**WORK REQUIRED**
Gather all lines in the data that hold the string "scene".
--- begin RECORDED INFORMATION ---
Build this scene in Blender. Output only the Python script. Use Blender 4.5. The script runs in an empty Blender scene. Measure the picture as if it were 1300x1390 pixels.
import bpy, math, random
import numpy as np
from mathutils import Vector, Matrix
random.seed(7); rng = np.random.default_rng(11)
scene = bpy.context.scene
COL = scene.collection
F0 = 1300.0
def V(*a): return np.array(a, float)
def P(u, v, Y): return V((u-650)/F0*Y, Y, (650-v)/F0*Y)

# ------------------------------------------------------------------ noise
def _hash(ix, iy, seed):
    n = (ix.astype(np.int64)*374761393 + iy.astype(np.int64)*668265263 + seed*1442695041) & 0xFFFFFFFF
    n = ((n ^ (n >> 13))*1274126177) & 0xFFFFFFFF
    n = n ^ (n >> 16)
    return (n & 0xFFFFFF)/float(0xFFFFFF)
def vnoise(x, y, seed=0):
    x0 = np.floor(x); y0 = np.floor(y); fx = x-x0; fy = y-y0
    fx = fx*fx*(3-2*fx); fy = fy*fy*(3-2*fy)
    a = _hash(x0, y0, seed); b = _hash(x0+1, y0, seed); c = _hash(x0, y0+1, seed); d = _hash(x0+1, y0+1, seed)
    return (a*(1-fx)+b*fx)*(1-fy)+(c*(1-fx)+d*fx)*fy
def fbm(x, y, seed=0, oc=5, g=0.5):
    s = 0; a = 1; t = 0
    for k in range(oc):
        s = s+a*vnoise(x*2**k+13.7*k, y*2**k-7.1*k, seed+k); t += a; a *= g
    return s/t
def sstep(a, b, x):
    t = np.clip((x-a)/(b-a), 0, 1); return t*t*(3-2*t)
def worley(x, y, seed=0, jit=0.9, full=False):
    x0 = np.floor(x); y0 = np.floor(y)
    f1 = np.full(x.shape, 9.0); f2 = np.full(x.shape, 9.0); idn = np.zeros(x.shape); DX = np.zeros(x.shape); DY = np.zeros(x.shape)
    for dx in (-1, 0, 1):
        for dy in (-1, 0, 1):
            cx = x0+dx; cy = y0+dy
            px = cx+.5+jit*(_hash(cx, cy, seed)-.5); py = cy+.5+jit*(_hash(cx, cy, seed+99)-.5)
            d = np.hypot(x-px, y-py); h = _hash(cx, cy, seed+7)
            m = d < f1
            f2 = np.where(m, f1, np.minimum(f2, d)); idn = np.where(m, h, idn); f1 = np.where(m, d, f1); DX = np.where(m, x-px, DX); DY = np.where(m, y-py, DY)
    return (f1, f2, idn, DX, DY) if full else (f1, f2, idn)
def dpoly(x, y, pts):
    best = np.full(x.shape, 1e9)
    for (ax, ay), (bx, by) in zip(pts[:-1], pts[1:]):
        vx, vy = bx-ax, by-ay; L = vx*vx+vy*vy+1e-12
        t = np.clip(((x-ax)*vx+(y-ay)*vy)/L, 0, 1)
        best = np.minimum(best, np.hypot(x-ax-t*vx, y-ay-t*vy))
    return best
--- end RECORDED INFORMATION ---
**CORRECT OUTPUT**
Build this scene in Blender. Output only the Python script. Use Blender 4.5. The script runs in an empty Blender scene. Measure the picture as if it were 1300x1390 pixels.
scene = bpy.context.scene
COL = scene.collection